* WORK TO COMPLETE:
Quote word for word the lines below, beginning with the first and ending with the one that has "sc = bpy.context.scene". Drop the pictures.
►
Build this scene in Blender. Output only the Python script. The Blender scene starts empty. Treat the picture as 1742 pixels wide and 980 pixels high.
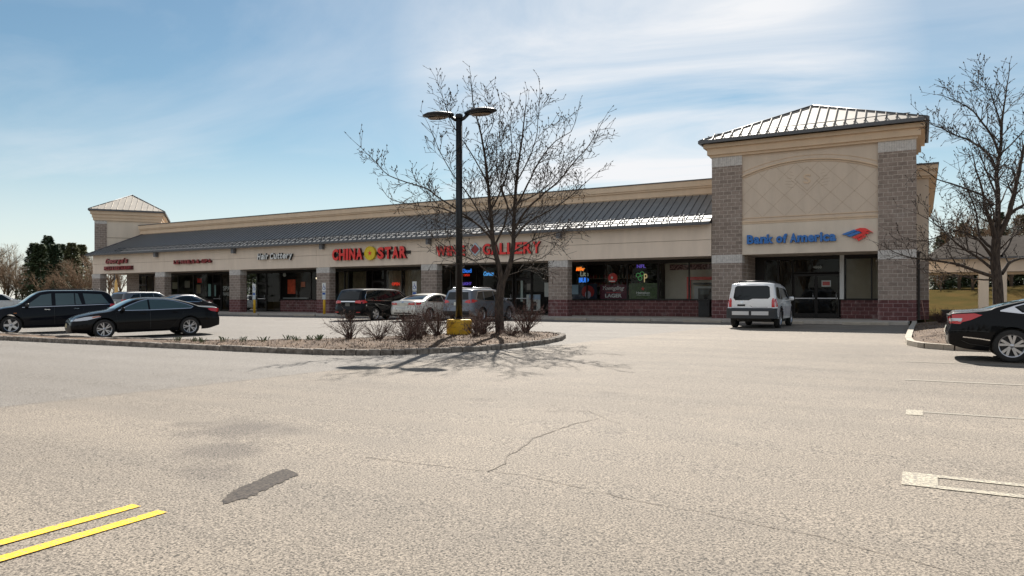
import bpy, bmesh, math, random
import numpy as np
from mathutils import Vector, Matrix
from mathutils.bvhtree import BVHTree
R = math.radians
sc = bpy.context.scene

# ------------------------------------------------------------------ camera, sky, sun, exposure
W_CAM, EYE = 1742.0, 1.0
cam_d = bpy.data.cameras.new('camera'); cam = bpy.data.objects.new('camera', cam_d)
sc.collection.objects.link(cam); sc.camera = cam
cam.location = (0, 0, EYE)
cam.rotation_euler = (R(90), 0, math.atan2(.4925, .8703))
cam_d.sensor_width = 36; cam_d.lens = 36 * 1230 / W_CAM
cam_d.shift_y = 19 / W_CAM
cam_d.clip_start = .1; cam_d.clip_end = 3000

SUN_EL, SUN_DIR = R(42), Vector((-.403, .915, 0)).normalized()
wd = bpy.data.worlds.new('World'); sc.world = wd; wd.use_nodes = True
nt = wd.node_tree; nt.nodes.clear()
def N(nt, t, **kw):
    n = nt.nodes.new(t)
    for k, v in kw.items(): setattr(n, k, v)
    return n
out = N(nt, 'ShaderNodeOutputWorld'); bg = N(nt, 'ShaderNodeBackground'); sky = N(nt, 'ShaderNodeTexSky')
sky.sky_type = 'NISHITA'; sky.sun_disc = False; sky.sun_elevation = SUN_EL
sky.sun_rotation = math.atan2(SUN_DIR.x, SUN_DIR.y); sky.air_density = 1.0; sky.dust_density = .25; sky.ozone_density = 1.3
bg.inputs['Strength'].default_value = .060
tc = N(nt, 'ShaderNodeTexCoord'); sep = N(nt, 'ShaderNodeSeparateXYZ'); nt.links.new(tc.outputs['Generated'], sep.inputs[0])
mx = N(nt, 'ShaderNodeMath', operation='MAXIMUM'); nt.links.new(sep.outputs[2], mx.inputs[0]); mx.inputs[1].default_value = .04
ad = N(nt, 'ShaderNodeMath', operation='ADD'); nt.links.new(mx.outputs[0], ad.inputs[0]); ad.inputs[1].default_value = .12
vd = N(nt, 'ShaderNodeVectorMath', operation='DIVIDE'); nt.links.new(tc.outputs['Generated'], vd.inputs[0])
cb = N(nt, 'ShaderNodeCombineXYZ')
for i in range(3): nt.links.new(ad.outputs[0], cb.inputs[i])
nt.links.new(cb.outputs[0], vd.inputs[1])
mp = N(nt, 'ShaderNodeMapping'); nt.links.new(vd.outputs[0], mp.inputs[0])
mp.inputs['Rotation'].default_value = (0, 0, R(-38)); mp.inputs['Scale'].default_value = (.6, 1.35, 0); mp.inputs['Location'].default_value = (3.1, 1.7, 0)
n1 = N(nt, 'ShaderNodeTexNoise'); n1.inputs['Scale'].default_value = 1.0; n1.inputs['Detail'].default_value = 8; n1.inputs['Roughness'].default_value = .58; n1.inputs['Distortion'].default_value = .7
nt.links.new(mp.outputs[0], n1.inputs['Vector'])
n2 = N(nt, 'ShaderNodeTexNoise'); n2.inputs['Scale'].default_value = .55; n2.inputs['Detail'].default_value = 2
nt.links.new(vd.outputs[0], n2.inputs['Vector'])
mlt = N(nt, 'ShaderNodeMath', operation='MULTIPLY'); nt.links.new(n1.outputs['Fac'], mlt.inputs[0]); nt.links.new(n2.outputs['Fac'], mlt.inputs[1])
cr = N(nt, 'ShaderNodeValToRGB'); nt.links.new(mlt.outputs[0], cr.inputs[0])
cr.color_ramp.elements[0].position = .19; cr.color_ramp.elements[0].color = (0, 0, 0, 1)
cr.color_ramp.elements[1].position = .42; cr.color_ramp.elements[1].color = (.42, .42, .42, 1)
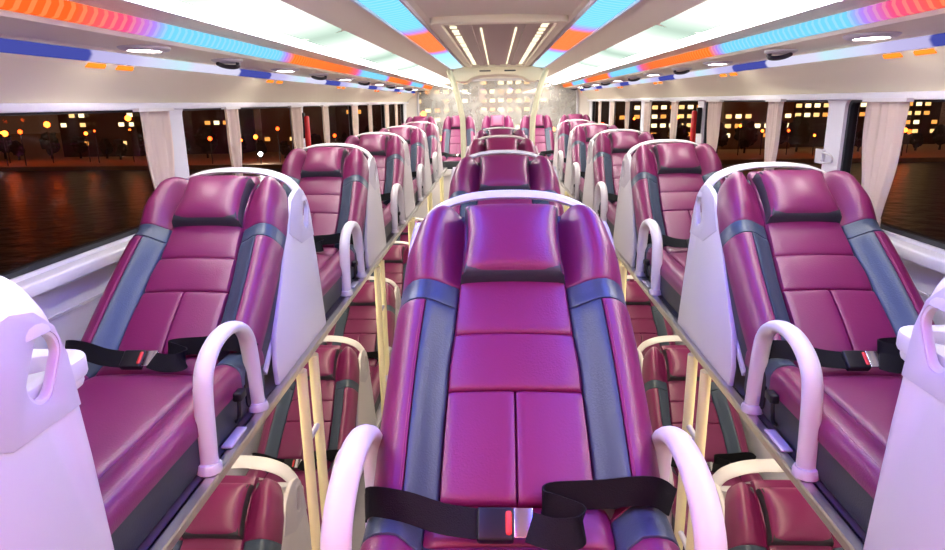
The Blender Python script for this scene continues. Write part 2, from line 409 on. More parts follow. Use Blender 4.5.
◄
* THE SOLUTION:
Build this scene in Blender. Output only the Python script. The Blender scene starts empty. Treat the picture as 1742 pixels wide and 980 pixels high.
import bpy, bmesh, math, random
import numpy as np
from mathutils import Vector, Matrix
from mathutils.bvhtree import BVHTree
R = math.radians
sc = bpy.context.scene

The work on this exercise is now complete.